著者は、フィリピンから移民してきた両親とかれらに育てられた自分、そしてその自分が育てている子どもたちの三世代の生き方や価値観の変遷や、その背後にあるスペインやアメリカによる植民地主義、カトリック宣教、フィリピンの国策による「ケア労働移民」輸出などだけでなく、「ケアする身体」である自身の身体性やセクシュアリティなど広い範囲を題材に、ケアの視点からみた社会的公正のあり方を展望する。

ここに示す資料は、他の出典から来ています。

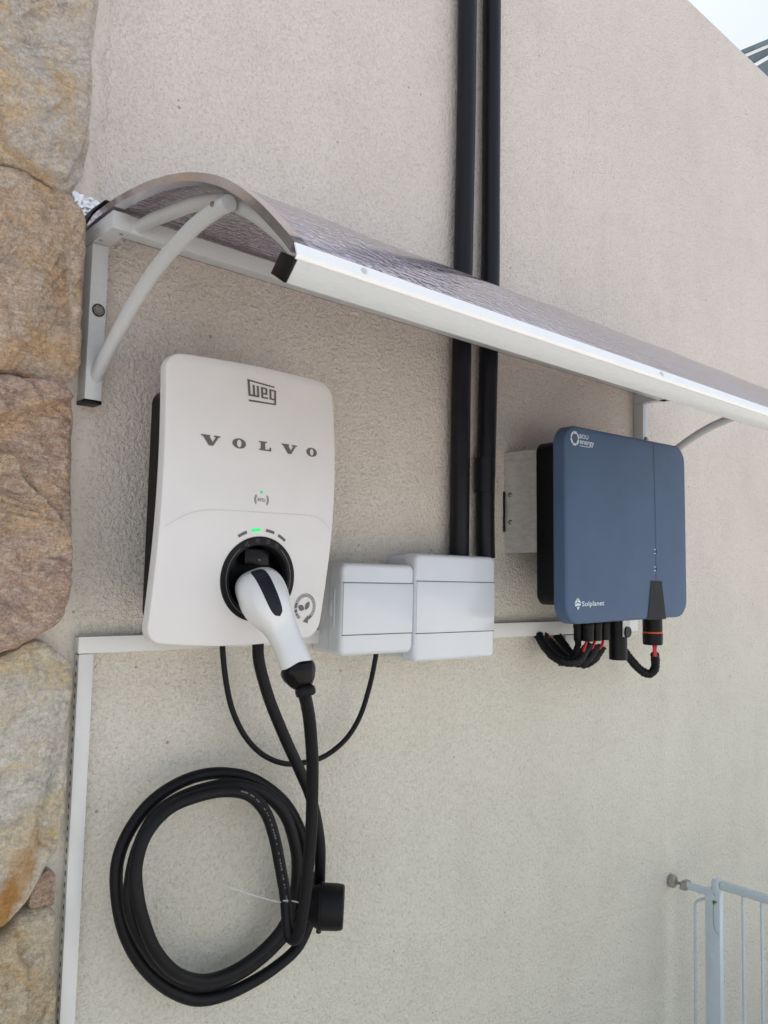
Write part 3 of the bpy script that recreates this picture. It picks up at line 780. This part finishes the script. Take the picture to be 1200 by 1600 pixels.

シアトルのフィリピン系コミュニティ繋がりで、2017年にThe Atlantic誌に掲載された「My Family’s Slave」という衝撃的な記事がある。これはフィリピン系移民の子どもとしてアメリカで育ったフィリピン系アメリカ人が、一家のための家政婦としてフィリピンから連れてこられた女性が、実質的には自分たち一家の「奴隷」だったのではないか、と訴えかける記事で、当時わたしの周囲の、とくに反人身取引の運動をしているフィリピン系やインド系アメリカ人たちのあいだでかなり気まずい沈黙が感じられたのだけれど、この本ではその件についても少しだけ言及されている。けど歯切れが悪いというか、自分の両親もそういう女性を連れてくるよう言われたけど「自宅に他人がいるのは耐えられない」と母親が拒否した、けれどもフィリピンの親戚の家に行くと家政婦がいるのが当たり前でどう対応していいか迷う、といった感じで、ケア労働と社会的公正についての本であってもこの問題は(とくにフィリピン系コミュニティ以外の人が読むような場では)まだ扱いにくいんだなあと思った。